Stated task
Return the material word for word. Do not include the pictures.
──────── Provided material
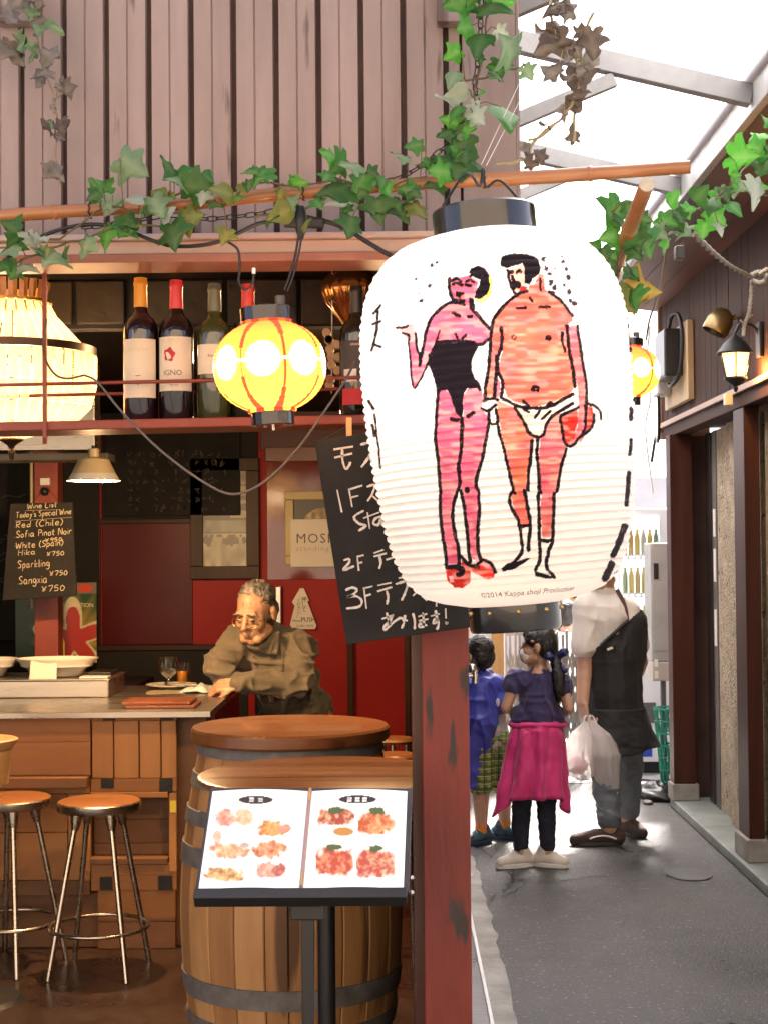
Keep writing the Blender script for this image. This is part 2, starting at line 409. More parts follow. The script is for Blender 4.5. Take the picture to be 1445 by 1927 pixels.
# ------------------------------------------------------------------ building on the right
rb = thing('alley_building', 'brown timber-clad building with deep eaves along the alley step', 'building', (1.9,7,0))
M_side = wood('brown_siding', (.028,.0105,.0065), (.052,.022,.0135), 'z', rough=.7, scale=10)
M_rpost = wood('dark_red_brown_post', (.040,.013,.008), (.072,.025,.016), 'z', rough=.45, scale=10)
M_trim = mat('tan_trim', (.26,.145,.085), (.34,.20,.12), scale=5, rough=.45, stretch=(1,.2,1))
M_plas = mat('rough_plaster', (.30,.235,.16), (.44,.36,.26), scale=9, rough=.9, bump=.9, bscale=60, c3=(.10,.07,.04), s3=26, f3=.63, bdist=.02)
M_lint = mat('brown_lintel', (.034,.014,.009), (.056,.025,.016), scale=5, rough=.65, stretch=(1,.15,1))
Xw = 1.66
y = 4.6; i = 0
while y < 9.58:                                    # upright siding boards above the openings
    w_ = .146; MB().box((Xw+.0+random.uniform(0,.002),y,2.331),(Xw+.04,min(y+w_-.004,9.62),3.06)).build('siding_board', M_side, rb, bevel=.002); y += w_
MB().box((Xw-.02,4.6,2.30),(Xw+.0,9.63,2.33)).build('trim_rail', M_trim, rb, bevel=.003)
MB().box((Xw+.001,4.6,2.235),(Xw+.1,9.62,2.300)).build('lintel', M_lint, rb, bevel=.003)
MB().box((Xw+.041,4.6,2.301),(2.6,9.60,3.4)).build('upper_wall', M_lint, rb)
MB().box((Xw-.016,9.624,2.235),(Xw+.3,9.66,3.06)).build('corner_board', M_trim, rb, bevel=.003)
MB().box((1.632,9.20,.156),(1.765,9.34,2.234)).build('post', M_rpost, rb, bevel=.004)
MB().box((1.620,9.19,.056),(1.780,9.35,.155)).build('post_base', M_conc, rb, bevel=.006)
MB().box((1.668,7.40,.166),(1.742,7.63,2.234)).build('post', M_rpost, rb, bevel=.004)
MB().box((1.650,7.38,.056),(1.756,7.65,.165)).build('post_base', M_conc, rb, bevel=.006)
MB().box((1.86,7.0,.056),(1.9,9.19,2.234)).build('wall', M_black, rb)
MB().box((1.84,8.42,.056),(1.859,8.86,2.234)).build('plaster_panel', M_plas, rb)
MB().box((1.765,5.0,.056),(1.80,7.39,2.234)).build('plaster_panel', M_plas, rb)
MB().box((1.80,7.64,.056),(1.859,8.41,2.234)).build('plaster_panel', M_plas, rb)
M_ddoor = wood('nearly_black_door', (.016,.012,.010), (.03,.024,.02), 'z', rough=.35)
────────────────
The answer
Keep writing the Blender script for this image. This is part 2, starting at line 409. More parts follow. The script is for Blender 4.5. Take the picture to be 1445 by 1927 pixels.
# ------------------------------------------------------------------ building on the right
rb = thing('alley_building', 'brown timber-clad building with deep eaves along the alley step', 'building', (1.9,7,0))
M_side = wood('brown_siding', (.028,.0105,.0065), (.052,.022,.0135), 'z', rough=.7, scale=10)
M_rpost = wood('dark_red_brown_post', (.040,.013,.008), (.072,.025,.016), 'z', rough=.45, scale=10)
M_trim = mat('tan_trim', (.26,.145,.085), (.34,.20,.12), scale=5, rough=.45, stretch=(1,.2,1))
M_plas = mat('rough_plaster', (.30,.235,.16), (.44,.36,.26), scale=9, rough=.9, bump=.9, bscale=60, c3=(.10,.07,.04), s3=26, f3=.63, bdist=.02)
M_lint = mat('brown_lintel', (.034,.014,.009), (.056,.025,.016), scale=5, rough=.65, stretch=(1,.15,1))
Xw = 1.66
y = 4.6; i = 0
while y < 9.58:                                    # upright siding boards above the openings
    w_ = .146; MB().box((Xw+.0+random.uniform(0,.002),y,2.331),(Xw+.04,min(y+w_-.004,9.62),3.06)).build('siding_board', M_side, rb, bevel=.002); y += w_
MB().box((Xw-.02,4.6,2.30),(Xw+.0,9.63,2.33)).build('trim_rail', M_trim, rb, bevel=.003)
MB().box((Xw+.001,4.6,2.235),(Xw+.1,9.62,2.300)).build('lintel', M_lint, rb, bevel=.003)
MB().box((Xw+.041,4.6,2.301),(2.6,9.60,3.4)).build('upper_wall', M_lint, rb)
MB().box((Xw-.016,9.624,2.235),(Xw+.3,9.66,3.06)).build('corner_board', M_trim, rb, bevel=.003)
MB().box((1.632,9.20,.156),(1.765,9.34,2.234)).build('post', M_rpost, rb, bevel=.004)
MB().box((1.620,9.19,.056),(1.780,9.35,.155)).build('post_base', M_conc, rb, bevel=.006)
MB().box((1.668,7.40,.166),(1.742,7.63,2.234)).build('post', M_rpost, rb, bevel=.004)
MB().box((1.650,7.38,.056),(1.756,7.65,.165)).build('post_base', M_conc, rb, bevel=.006)
MB().box((1.86,7.0,.056),(1.9,9.19,2.234)).build('wall', M_black, rb)
MB().box((1.84,8.42,.056),(1.859,8.86,2.234)).build('plaster_panel', M_plas, rb)
MB().box((1.765,5.0,.056),(1.80,7.39,2.234)).build('plaster_panel', M_plas, rb)
MB().box((1.80,7.64,.056),(1.859,8.41,2.234)).build('plaster_panel', M_plas, rb)
M_ddoor = wood('nearly_black_door', (.016,.012,.010), (.03,.024,.02), 'z', rough=.35)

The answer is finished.